*Task objective*.
Scan the listing below. Report each line that includes "scene".

========================================================================

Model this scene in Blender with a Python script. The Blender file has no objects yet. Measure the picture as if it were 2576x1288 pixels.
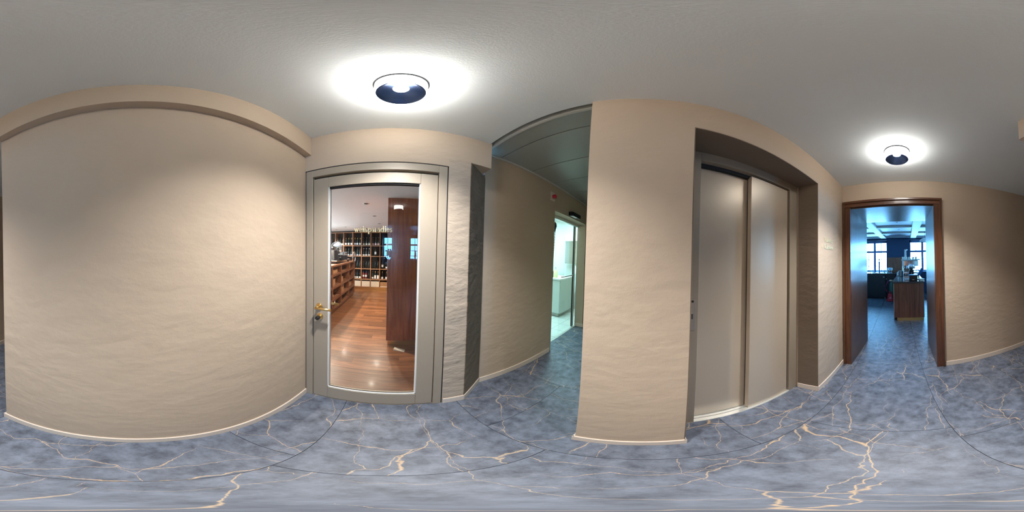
import bpy, bmesh, math, random
from mathutils import Matrix, Vector
random.seed(7)
S = bpy.context.scene
COL = S.collection
R = math.radians

# ------------------------------------------------------------------ camera, world, exposure
CAM_H = 1.5
M = Matrix(((0.75224063, 0.65866191, -0.01727766),
            (-0.65816052, 0.75238344, 0.02727412),
            (0.03096385, -0.00914523, 0.99947867)))
cd = bpy.data.cameras.new('camera')
cd.type = 'PANO'
try:
    cd.panorama_type = 'EQUIRECTANGULAR'
except Exception:
    pass
try:
    cd.cycles.panorama_type = 'EQUIRECTANGULAR'
except Exception:
    pass
cd.clip_start = 0.01
cam = bpy.data.objects.new('camera', cd)
COL.objects.link(cam)
bx, by, bz = M @ Vector((1, 0, 0)), M @ Vector((0, 0, 1)), -(M @ Vector((0, 1, 0)))
cm = Matrix((bx, by, bz)).transposed().to_4x4()
cm.translation = (0, 0, CAM_H)
cam.matrix_world = cm
S.camera = cam

S.view_settings.view_transform = 'Standard'
S.view_settings.look = 'None'
S.view_settings.gamma = 1.0
S.view_settings.use_curve_mapping = False
S.view_settings.exposure = 0.5

W = bpy.data.worlds.new('world')
S.world = W
W.use_nodes = True
wb = W.node_tree.nodes['Background']
wb.inputs[0].default_value = (0.18, 0.54, 1.0, 1)
wb.inputs[1].default_value = 42.0

C = 2.526          # hall ceiling

# ------------------------------------------------------------------ materials
def nodes(name):
    m = bpy.data.materials.new(name)
    m.use_nodes = True
    nt = m.node_tree
    return m, nt, nt.nodes['Principled BSDF']

def N(nt, t, **kw):
    n = nt.nodes.new(t)
    for k, v in kw.items():
        setattr(n, k, v)
    return n

def setp(b, **kw):
    for k, v in kw.items():
        k = k.replace('_', ' ')
        if k in b.inputs:
            b.inputs[k].default_value = v

def rgba(c):
    return (c[0], c[1], c[2], 1)

def plain(name, col, rough=0.5, metal=0.0, coat=0.0, em=None, emc=None, var=0.06, bump=0.0, bscale=60):
    m, nt, b = nodes(name)
    setp(b, Base_Color=rgba(col), Roughness=rough, Metallic=metal, Coat_Weight=coat, Coat_Roughness=0.08)
    tc = N(nt, 'ShaderNodeTexCoord')
    nz = N(nt, 'ShaderNodeTexNoise')
    nz.inputs['Scale'].default_value = bscale
    nz.inputs['Detail'].default_value = 4
    nt.links.new(tc.outputs['Object'], nz.inputs['Vector'])
    if var:
        mx = N(nt, 'ShaderNodeMix', data_type='RGBA')
        mx.inputs['A'].default_value = rgba([c * (1 - var) for c in col])
        mx.inputs['B'].default_value = rgba([min(1, c * (1 + var)) for c in col])
        nt.links.new(nz.outputs['Fac'], mx.inputs['Factor'])
        nt.links.new(mx.outputs['Result'], b.inputs['Base Color'])
    if bump:
        bp = N(nt, 'ShaderNodeBump')
        bp.inputs['Strength'].default_value = bump
        bp.inputs['Distance'].default_value = 0.01
        nt.links.new(nz.outputs['Fac'], bp.inputs['Height'])
        nt.links.new(bp.outputs['Normal'], b.inputs['Normal'])
    if em:
        setp(b, Emission_Color=rgba(emc or col), Emission_Strength=em)
    return m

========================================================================

*Output*.
Model this scene in Blender with a Python script. The Blender file has no objects yet. Measure the picture as if it were 2576x1288 pixels.
S = bpy.context.scene